EPCglobal decided to develop an HF passive tag standard—more accurately, to resurrect an older initiative to create such a standard—in early 2006, after conducting a battery of tests to compare the functionality of HF and UHF passive tags in tracking individual items (as opposed to cases or pallets). Based on the test results, the organization determined that it would complete work in developing an HF tag standard (see EPCglobal Developing HF Tag Standard).

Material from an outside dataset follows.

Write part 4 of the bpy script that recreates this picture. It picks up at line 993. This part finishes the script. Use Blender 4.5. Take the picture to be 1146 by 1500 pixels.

Gay Whitney, EPCglobal's director for standards development, says the ratification process for the candidate HF standard is ongoing. "The [intellectual property (IP)] declaration review that is part of the EPCglobal standards development process has been completed," she says, but "additional concerns about IP have been raised, and we are working rapidly to conclude on these issues so that the specification may proceed to ratification. Both [EPCglobal's] Business Steering Committee and [its] Technical Steering Committee have recommended that the specification be ratified pending completion of this final review."

The IP review process is designed to allow industry representatives within the working group to present any intellectual property held by their companies, in order to verify that a standard will not infringe on any IP rights held by those firms, thereby ensuring that the final standard can be offered free of royalties. This takes place early in a standard's development, and again once a standard is ready to be ratified, in order to determine if any changes made to the standard in the interim infringe on IP. In the case of the EPC Gen 2 HF standardization process, a chipmaker that Whitney declines to name (and is not part of the working group) presented the group with concerns regarding possible IP violations. But these concerns are being addressed, she says, and should not impact the tag standard, or EPCglobal's ability to offer it free of royalties.

NXP has been closely monitoring the standard-development process, Schatzmayer says, and the prototype Icode EPC HF chip was designed in accordance to the candidate standard. According to NXP, samples of the chips are available now. Once the standard is ratified, the company plans to ramp up production and have the chips available to tag makers in large volumes within six months.